Uno de los motivos por los que debería sentirme afortunada es que puedo acceder a sitios que están cerrados para los visitantes, aunque cada vez que doy una vuelta por las salas frías y silenciosas parece que estoy haciendo algo prohibido. Me acerqué sigilosamente a la sala 56, a sabiendas de que hay cámaras grabándome y detrás gente preguntándose que a dónde voy. La estancia está ahora medio en penumbras, como para ahorrar luz, y comprobé asintiendo la cabeza que, efectivamente, una de las joyas de la corona seguía en su sitio. Me paré unos minutos frente al Jardín de las Delicias, la obra más visitada del museo (o eso dicen las estadísticas). Cada vez que lo veo descubro a otra personita haciendo cosas retrógradas y pecaminosas.

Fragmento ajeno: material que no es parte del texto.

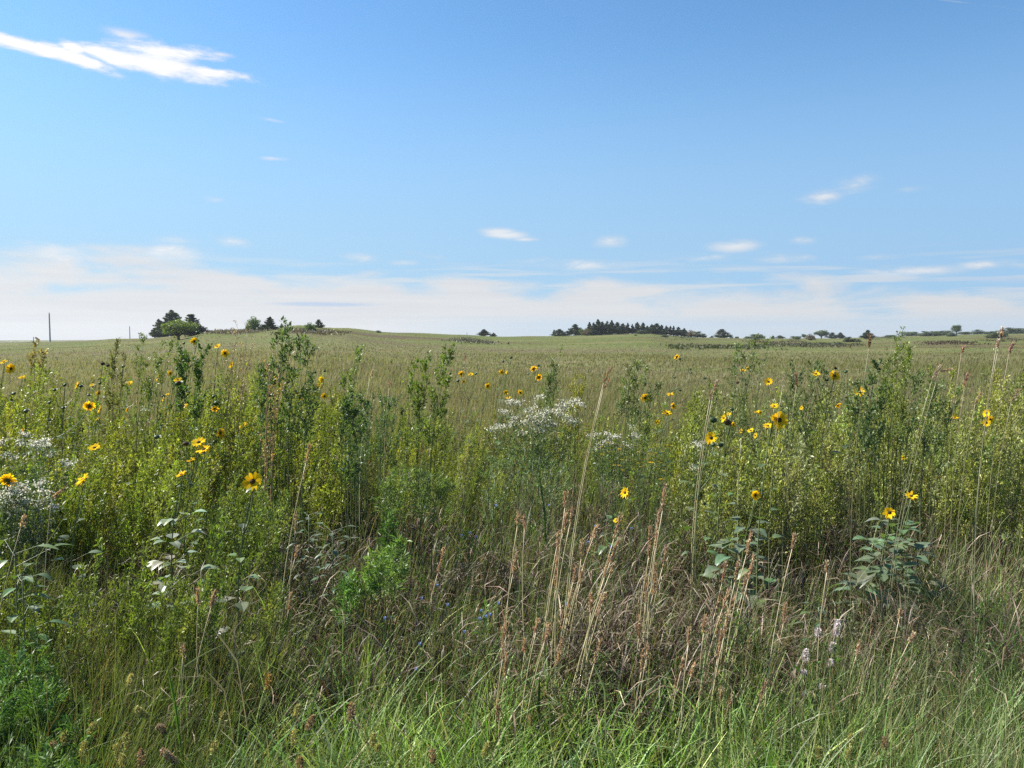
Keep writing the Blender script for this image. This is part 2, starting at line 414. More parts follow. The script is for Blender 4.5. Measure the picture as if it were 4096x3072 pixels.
def proto(kind):
    if kind not in TREE_PROTO:
        n = kind[:-1]; i = int(kind[-1])
        if n == 'c': t, c = cedar_mesh(10 + i, (1., .9, 1.1, .8)[i]); mc = M_CEDAR
        elif n == 'd': t, c = round_mesh(30 + i, (.2, .3, .25, .22)[i], base=((.15, .20, .035), (.09, .125, .05), (.08, .11, .055), (.075, .10, .055))[i], sparse=1.2); mc = M_TREE
        elif n == 's': t, c = round_mesh(50 + i, .03, base=((.10, .16, .045), (.14, .11, .07), (.06, .078, .045), (.085, .11, .06))[i], lobes=30); mc = M_TREE
        to = t.build('trunk', M_BARK); co_ = c.build('crown', mc)
        TREE_PROTO[kind] = (to.data, co_.data)
        bpy.data.objects.remove(to); bpy.data.objects.remove(co_)
    return TREE_PROTO[kind]
def find_ground(px, py):
    D = float(np.interp(px, DX, DD))
    ds = np.linspace(D * 1.0, 60, 300)
    X = (px - 2048) / F * ds * 1.0
    Z = gz(X, ds)
    pp = project(np.stack([X, ds, Z], 1))[1]
    ok = np.where(pp >= py - 1.0)[0]
    d = ds[ok[0]] if len(ok) and ok[0] > 0 else D * R.uniform(.985, 1.0)
    return float(d)
def tree(px, base, top, width, kind, label, cat='tree', group=None, name=None, lateral=0.):
    d = find_ground(px, base); x = (px - 2048) / F * d
    z0 = float(gz(x, d)); ztop = ptd(px, top, d)[2]
    h = max(ztop - z0, .4); w = width / F * d
    if name is None: name = {'c': 'cedar_tree', 'd': 'broadleaf_tree', 's': 'shrub'}[kind[:-1]]
    e = empty(name, (x, d, z0 - .05), label, cat, group)
    wf = 1.55 if group == GC else (1.22 if group == GL else 1.3)
    e.scale = (w * wf, w * wf, h * 1.04); e.rotation_euler = (0, 0, float(R.uniform(0, 6.28)))
    tm, cm = proto(kind)
    for nm, me in (('trunk', tm), ('crown', cm)):
        o = bpy.data.objects.new(nm, me); COL.objects.link(o); o.parent = e
    return e
GC = 'cedars in the dark grove on the rise'
GR = 'trees along the right skyline'
GL = 'trees on the left hill'
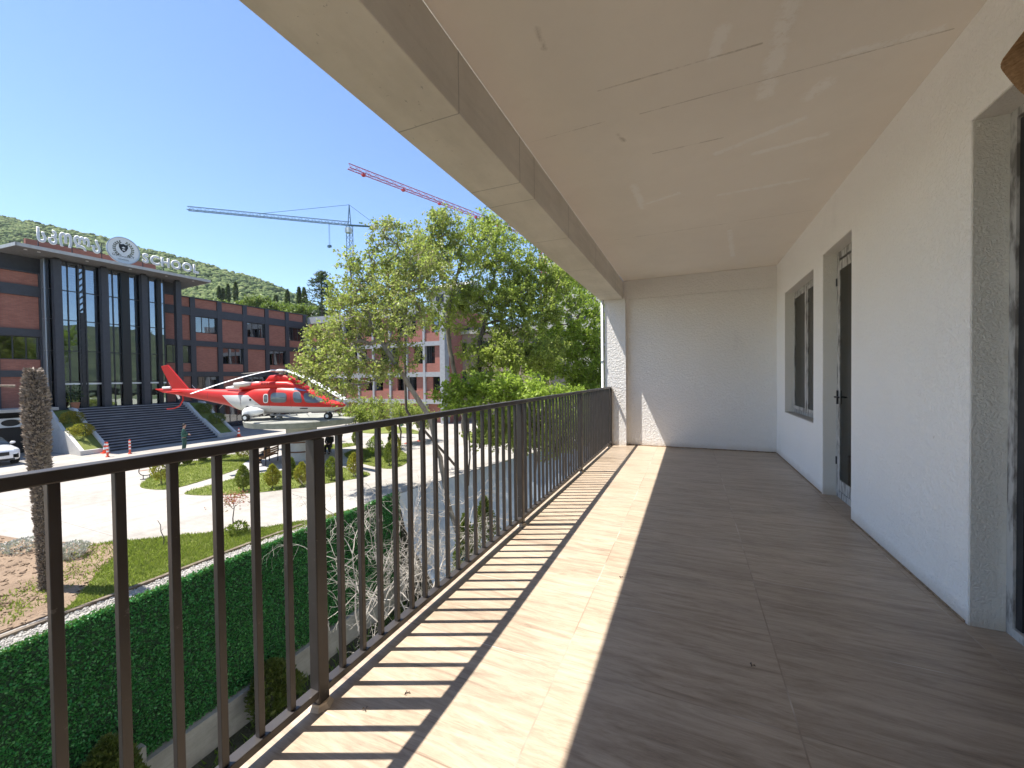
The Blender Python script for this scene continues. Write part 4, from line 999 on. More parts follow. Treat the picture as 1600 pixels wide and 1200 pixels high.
# fin, ventral guard, stabiliser, tail bumper
fin = MB(); pr = [(-5.34, 1.76), (-4.36, 1.80), (-5.62, 3.2), (-6.02, 3.12), (-5.95, 2.92)]
vs = [hl(x, -.06, z) for x, z in pr]+[hl(x, .06, z) for x, z in pr]; n = 5
fin.add(vs, [tuple(range(n)), tuple(range(2*n-1, n-1, -1))]+[(i, n+i, n+(i+1) % n, (i+1) % n) for i in range(n)]).build('tail_fin', red, he, bevel=.02)
MB().tube([hl(-4.75, 0, 1.45), hl(-4.72, 0, 1.15), hl(-4.95, 0, .8), hl(-5.3, 0, .66), hl(-5.75, 0, .62)], .035, 8).build('tail_guard', red, he)
for sgn in (-1, 1):
    MB().add([hl(-5.05, sgn*.12, 1.62), hl(-4.6, sgn*.14, 1.60), hl(-4.7, sgn*1.0, 1.60), hl(-5.0, sgn*1.0, 1.62), hl(-5.05, sgn*.12, 1.66), hl(-4.6, sgn*.14, 1.64), hl(-4.7, sgn*1.0, 1.63), hl(-5.0, sgn*1.0, 1.65)], [(0, 1, 2, 3), (4, 7, 6, 5), (0, 4, 5, 1), (1, 5, 6, 2), (2, 6, 7, 3), (3, 7, 4, 0)]).build('stabiliser', red, he)
MB().tube([hl(-5.9, -.08, 1.86), hl(-5.4, -.08, 1.88)], .07, 8).build('tail_gearbox', M['white'], he)
# tail rotor (two blades) on the far side
tr_ = MB().tube([hl(-5.6, .1, 1.7), hl(-5.6, .34, 1.7)], .05, 8).build('tail_rotor', M['steel'], he)
MB().bar(hl(-5.3, .34, 1.2), hl(-5.9, .34, 2.2), .03, .12).build('tail_blade', M['white'], tr_)
# antennas
MB().tube([hl(-3.9, 0, 1.75), hl(-4.15, 0, 2.0)], .012, 5).tube([hl(-2.2, 0, .9), hl(-2.5, 0, .62)], .015, 5).tube([hl(2.9, -.2, .4), hl(3.1, -.2, -0.0+.16)], .012, 5).build('antenna', M['steel'], he)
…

Por un momento fui la única persona en el mundo que estaba viendo la obra del Bosco y me invadió una emoción (quizá era la sensación de estar pecando de alguna forma) y un gustito que pocas veces he sentido antes. Debe ser un stendhalazo de esos.
Espero acordarme siempre de ese momento, sobre todo cuando no me apetezca pisar el Paseo del Prado.
Apuntes de cosas que me han llamado la atención de colección poscuarentena: el Saturno devorando a su hijo de Goya está al lado del de Rubens, Las Hilanderas han ido a visitar a las Meninas y mi obra favorita, el retrato de la condesa de Vilches, está casi al lado de otro muy querido, el perro semihundido de Goya.